There are so many components of this case that, as an advocate, I cannot explain. I sat in a room full of law enforcement yesterday and none of them had the answers either. They are being bombarded with calls from victims asking how the officer can ensure their safety.  Victims are scared; they are outraged and want to know why a man who put 13 bullets into his ex-wife outside of the daycare their daughter attends and then fled the state received such a light bond. Officers do not feel confident any longer saying to a victim, he’s going away for a long time. The system is broken, they say. Our hands are tied.

As victim advocates, it is our responsibility to promote victim safety and offender accountability.

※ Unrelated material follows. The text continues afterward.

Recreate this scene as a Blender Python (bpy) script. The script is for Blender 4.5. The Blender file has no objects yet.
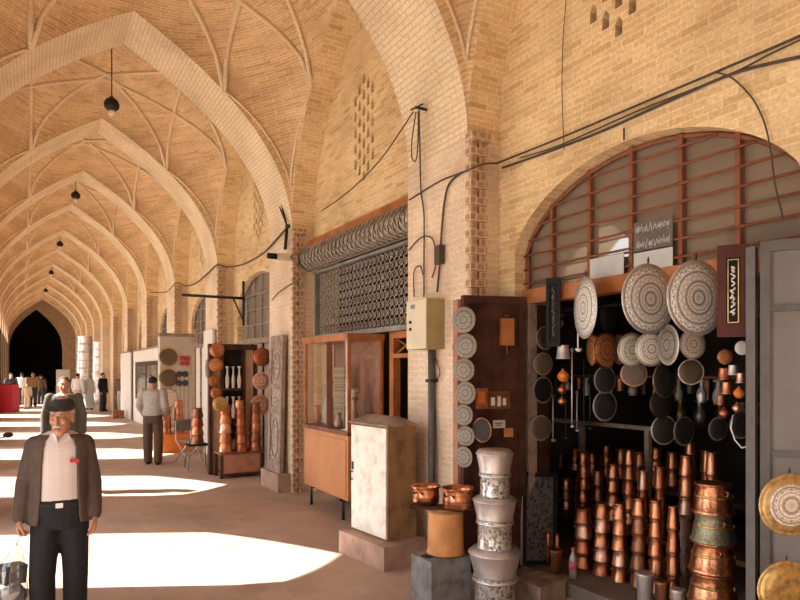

It is our job to educate the community on the dynamics of domestic violence, to encourage healthy relationships amongst our youth and be a voice for those who have lost theirs.

The Domestic Violence Network’s responsibility is to engage the community to end domestic violence through advocacy, education and collaboration.

Your responsibility, as a community, is to hold your elected officials accountable.  Write letters demanding answers. Demand that your news stations report family violence as family violence. Do not accept the answer of ‘we don’t know the motive’ when a father shoots his son and then himself. Challenge your friends when they make off handed comments about domestic violence and sexual assault.

Together, we can end domestic violence. It takes a community to stand up and say we will not tolerate this anymore. And if you chose to hurt the person you are supposed to love the most, you will be held accountable for your actions. Together, collectively, we make a bigger impact than individually. Join me in saying NO MORE to domestic violence and sexual assault.